- WHAT IS NEEDED
Both the line containing "Recreate this scene" and the line containing "SC.camera = cam" are to be reproduced exactly, along with every line between them, and nothing more.
━━ INPUT ROWS
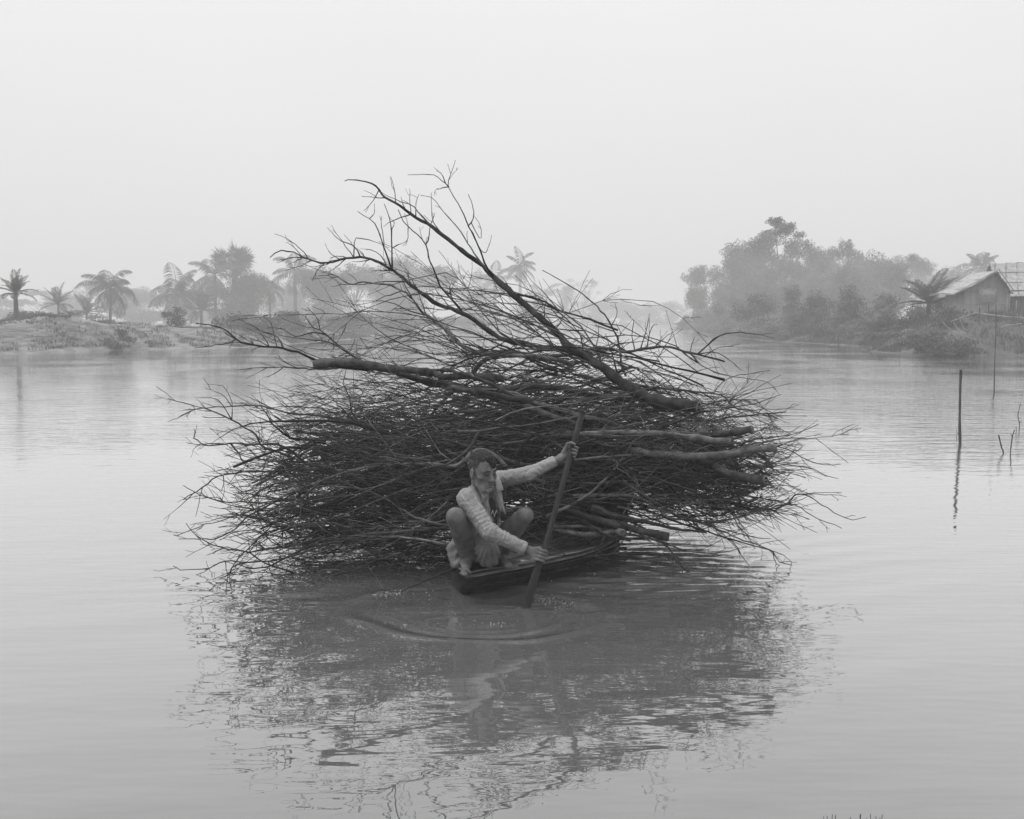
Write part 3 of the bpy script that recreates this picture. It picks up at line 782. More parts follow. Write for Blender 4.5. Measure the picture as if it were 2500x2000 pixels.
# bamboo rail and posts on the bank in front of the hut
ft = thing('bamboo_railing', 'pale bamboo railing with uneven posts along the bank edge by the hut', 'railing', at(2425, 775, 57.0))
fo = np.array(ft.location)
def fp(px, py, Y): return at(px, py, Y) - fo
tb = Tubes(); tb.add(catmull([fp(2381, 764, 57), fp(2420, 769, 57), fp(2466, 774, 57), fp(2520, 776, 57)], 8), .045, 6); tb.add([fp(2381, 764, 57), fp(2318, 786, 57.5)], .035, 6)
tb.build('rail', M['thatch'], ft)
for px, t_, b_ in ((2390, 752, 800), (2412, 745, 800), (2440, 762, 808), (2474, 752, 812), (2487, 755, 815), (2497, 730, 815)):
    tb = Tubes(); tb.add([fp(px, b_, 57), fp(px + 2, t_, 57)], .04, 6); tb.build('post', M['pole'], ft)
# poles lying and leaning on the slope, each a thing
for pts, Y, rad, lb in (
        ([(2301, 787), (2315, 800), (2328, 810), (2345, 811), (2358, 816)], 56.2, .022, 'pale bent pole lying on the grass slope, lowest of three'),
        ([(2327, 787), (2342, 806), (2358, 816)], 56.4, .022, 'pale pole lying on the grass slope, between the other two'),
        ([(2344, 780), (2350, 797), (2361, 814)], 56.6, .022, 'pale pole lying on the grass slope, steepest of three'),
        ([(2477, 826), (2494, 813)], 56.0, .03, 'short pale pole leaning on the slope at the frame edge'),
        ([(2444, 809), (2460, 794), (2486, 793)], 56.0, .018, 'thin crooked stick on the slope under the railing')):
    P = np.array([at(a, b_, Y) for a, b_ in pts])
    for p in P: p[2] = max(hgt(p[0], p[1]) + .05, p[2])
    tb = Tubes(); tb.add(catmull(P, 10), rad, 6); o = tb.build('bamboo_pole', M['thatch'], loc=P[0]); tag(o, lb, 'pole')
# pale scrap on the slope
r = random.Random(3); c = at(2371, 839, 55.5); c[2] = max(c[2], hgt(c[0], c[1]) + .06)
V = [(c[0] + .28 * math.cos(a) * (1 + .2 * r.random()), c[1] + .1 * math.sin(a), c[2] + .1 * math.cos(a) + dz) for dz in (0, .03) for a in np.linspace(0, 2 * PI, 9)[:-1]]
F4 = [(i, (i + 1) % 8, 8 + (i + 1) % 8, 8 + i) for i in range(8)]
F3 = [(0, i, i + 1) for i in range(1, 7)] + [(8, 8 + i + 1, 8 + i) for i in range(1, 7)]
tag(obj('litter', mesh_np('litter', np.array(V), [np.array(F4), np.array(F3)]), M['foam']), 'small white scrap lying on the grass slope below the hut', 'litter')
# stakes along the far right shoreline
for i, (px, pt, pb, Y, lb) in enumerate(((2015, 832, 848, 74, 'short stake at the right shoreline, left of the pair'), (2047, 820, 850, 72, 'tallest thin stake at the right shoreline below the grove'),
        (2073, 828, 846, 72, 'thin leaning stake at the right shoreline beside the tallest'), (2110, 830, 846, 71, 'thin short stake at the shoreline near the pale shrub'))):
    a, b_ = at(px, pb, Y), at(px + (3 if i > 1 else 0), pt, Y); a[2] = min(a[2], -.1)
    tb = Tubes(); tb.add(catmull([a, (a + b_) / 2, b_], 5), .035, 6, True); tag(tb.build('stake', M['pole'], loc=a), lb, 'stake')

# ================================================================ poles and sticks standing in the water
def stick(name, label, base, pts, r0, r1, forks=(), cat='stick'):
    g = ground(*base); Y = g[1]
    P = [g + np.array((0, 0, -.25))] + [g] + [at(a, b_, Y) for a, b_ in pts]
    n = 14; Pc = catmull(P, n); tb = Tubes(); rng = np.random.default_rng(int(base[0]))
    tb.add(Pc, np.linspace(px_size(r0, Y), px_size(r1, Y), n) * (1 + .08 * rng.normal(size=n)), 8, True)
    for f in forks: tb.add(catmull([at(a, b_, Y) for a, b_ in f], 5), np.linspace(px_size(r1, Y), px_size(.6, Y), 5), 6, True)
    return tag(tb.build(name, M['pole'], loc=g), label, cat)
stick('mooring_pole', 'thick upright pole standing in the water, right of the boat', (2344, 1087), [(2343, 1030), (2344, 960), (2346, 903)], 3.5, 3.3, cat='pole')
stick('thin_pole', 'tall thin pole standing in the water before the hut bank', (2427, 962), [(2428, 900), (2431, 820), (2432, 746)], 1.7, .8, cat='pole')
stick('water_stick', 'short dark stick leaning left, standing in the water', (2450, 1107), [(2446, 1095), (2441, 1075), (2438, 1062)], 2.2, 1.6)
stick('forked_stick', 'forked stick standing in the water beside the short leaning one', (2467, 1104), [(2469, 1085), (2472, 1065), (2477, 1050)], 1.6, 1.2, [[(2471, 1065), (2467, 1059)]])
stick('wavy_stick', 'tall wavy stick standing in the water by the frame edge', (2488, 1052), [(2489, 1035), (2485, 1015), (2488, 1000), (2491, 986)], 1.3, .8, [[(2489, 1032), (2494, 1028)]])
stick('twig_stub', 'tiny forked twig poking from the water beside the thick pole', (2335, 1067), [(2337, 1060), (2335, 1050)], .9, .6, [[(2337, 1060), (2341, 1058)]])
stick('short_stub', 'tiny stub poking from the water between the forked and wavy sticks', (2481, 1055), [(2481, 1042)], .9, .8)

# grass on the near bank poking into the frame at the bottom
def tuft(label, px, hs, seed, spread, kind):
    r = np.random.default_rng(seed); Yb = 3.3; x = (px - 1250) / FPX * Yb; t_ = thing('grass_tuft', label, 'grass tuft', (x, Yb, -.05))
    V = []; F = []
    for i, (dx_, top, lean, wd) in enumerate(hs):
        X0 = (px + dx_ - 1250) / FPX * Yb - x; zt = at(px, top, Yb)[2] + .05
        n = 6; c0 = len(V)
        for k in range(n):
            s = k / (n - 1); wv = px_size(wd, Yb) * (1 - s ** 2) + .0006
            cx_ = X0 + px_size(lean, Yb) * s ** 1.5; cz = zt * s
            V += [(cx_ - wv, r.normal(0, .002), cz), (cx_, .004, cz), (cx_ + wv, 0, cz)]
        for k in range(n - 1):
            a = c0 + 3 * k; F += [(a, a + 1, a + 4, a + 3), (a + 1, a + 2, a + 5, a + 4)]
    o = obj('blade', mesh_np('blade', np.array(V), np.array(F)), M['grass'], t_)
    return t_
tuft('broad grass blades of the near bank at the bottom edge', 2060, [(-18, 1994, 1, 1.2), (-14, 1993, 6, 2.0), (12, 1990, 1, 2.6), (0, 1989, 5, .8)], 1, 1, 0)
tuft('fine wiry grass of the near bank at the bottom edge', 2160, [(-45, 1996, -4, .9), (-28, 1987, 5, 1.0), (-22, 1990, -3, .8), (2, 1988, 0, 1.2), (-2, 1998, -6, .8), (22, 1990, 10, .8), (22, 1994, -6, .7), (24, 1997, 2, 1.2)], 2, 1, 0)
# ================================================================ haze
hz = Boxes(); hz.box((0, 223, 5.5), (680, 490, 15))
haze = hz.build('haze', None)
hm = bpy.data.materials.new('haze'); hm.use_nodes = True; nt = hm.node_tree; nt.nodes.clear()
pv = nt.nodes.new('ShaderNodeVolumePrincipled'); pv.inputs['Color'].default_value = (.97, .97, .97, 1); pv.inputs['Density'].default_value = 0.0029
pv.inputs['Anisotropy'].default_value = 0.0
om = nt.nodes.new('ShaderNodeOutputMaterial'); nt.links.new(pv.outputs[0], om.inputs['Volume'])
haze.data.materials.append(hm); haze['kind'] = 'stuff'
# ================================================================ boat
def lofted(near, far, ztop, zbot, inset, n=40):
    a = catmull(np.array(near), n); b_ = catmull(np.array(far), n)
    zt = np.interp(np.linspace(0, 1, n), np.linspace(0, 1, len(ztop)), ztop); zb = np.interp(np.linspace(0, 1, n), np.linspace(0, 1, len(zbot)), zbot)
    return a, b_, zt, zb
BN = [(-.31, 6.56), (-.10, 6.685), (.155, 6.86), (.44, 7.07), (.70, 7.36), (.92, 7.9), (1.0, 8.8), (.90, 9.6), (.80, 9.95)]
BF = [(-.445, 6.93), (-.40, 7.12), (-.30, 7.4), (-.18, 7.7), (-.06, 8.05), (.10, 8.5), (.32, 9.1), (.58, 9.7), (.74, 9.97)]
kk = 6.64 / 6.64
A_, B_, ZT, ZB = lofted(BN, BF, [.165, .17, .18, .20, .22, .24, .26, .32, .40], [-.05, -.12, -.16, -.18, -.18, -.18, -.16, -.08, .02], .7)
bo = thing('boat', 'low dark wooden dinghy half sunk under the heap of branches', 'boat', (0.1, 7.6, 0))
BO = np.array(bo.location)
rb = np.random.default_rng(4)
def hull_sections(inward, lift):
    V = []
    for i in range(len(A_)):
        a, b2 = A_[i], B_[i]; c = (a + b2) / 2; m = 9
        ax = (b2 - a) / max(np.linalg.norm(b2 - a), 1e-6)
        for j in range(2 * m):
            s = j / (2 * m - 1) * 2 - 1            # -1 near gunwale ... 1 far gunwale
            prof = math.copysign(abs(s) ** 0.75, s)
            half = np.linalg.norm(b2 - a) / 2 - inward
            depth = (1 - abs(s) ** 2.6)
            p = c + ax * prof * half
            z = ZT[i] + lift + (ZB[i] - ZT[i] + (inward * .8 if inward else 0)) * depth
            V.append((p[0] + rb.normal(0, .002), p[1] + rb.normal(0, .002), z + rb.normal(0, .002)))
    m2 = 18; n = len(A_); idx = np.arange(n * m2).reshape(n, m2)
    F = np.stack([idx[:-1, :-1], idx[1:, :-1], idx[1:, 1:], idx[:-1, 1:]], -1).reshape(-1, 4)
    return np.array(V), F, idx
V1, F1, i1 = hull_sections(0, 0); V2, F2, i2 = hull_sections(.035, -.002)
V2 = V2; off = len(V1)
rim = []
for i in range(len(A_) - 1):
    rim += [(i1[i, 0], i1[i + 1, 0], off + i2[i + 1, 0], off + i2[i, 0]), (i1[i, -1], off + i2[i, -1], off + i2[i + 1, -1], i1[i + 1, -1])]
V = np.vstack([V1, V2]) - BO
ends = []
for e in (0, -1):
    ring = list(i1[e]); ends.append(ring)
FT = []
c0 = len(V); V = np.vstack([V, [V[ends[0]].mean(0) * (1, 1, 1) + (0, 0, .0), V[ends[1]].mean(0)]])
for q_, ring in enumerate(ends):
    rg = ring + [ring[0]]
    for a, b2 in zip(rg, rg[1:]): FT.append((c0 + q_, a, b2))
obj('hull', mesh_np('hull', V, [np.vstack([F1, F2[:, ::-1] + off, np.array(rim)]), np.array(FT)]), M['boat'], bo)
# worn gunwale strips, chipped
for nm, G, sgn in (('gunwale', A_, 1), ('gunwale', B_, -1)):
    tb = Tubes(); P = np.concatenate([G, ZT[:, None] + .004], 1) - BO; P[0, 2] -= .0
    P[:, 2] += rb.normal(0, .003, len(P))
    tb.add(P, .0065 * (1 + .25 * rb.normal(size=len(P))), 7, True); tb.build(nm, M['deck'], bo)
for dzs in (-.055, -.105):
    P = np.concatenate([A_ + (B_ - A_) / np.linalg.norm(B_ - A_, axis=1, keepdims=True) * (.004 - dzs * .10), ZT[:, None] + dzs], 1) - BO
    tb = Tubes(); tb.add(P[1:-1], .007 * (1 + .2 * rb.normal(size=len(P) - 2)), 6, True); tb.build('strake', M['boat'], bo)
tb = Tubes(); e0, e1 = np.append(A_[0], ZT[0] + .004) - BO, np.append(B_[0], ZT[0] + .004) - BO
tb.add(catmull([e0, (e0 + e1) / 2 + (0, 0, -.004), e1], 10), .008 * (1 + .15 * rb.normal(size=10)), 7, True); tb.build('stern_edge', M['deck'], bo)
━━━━
━━ INPUT ROWS
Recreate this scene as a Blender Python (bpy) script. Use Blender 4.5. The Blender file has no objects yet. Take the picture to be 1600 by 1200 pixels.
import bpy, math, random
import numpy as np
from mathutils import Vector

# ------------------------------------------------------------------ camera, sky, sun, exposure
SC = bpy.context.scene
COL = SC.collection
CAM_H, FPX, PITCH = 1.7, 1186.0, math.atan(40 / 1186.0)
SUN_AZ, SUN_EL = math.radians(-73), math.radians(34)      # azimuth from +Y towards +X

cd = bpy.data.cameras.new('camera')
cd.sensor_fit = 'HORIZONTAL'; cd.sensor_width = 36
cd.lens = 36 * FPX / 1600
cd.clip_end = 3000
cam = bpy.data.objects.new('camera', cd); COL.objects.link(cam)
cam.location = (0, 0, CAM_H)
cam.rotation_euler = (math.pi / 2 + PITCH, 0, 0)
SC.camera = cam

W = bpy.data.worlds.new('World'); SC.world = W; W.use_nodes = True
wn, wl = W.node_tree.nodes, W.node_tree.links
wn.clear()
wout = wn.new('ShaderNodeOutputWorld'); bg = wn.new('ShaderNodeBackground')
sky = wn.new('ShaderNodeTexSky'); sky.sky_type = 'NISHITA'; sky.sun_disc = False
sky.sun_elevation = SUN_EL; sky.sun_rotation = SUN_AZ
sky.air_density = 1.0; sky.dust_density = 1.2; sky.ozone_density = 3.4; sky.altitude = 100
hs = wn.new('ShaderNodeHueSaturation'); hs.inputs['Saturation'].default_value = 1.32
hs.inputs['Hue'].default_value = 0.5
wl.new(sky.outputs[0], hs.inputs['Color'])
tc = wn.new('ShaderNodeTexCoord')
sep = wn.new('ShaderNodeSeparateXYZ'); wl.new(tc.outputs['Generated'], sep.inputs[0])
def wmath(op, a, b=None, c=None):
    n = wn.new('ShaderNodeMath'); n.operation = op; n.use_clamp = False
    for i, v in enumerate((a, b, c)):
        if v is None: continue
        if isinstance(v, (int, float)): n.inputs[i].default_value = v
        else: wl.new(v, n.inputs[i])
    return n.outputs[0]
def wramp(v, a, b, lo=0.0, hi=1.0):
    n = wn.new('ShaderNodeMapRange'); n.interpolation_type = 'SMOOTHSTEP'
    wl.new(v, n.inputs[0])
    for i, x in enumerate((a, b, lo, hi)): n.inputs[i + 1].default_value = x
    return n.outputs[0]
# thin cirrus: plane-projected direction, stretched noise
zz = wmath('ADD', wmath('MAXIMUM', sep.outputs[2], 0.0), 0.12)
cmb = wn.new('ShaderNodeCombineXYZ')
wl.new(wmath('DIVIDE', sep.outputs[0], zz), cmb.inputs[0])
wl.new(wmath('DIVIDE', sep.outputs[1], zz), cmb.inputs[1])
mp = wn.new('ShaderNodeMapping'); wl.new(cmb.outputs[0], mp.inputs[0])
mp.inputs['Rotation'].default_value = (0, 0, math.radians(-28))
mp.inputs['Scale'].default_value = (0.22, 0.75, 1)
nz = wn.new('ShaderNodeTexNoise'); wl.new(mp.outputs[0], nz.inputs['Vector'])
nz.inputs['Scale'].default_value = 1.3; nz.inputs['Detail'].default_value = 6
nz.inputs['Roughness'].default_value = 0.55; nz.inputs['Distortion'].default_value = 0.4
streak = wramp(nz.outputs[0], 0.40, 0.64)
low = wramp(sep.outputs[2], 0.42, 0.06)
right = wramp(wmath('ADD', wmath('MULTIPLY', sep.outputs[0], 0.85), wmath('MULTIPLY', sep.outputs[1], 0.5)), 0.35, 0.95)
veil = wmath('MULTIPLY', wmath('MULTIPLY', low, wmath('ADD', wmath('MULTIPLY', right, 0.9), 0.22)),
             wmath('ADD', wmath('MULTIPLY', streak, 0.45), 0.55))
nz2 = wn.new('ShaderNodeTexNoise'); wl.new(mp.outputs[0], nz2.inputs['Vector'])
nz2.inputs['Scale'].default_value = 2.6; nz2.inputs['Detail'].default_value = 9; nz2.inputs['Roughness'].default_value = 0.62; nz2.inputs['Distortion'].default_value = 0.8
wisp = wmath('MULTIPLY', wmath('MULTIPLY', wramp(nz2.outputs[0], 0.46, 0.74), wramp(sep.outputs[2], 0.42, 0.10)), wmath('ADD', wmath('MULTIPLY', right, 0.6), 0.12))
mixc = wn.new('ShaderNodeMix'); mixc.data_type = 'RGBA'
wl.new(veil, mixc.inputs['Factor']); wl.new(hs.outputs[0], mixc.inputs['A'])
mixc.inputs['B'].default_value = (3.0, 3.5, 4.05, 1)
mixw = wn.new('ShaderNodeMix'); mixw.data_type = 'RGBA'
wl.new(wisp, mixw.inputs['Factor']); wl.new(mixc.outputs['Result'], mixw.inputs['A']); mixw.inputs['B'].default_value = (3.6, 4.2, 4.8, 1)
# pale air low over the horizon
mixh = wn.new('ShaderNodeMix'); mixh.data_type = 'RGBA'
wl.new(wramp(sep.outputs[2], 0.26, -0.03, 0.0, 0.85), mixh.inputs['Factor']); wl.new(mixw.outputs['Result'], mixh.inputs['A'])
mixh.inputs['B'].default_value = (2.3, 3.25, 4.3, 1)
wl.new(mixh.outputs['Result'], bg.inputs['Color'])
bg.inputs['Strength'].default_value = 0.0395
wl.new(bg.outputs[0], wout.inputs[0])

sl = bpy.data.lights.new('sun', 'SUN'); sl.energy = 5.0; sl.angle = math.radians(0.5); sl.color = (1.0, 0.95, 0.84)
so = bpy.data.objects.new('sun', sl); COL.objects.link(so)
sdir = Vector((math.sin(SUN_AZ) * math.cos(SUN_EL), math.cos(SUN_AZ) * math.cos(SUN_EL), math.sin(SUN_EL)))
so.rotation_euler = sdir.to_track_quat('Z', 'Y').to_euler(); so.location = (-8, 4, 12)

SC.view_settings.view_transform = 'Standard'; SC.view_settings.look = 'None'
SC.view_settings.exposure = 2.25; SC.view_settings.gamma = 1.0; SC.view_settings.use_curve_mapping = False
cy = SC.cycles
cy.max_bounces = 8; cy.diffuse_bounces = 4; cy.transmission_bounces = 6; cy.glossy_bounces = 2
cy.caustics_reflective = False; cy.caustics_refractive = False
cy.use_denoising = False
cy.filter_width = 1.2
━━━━
- IN RESPONSE
Recreate this scene as a Blender Python (bpy) script. Use Blender 4.5. The Blender file has no objects yet. Take the picture to be 1600 by 1200 pixels.
import bpy, math, random
import numpy as np
from mathutils import Vector

# ------------------------------------------------------------------ camera, sky, sun, exposure
SC = bpy.context.scene
COL = SC.collection
CAM_H, FPX, PITCH = 1.7, 1186.0, math.atan(40 / 1186.0)
SUN_AZ, SUN_EL = math.radians(-73), math.radians(34)      # azimuth from +Y towards +X

cd = bpy.data.cameras.new('camera')
cd.sensor_fit = 'HORIZONTAL'; cd.sensor_width = 36
cd.lens = 36 * FPX / 1600
cd.clip_end = 3000
cam = bpy.data.objects.new('camera', cd); COL.objects.link(cam)
cam.location = (0, 0, CAM_H)
cam.rotation_euler = (math.pi / 2 + PITCH, 0, 0)
SC.camera = cam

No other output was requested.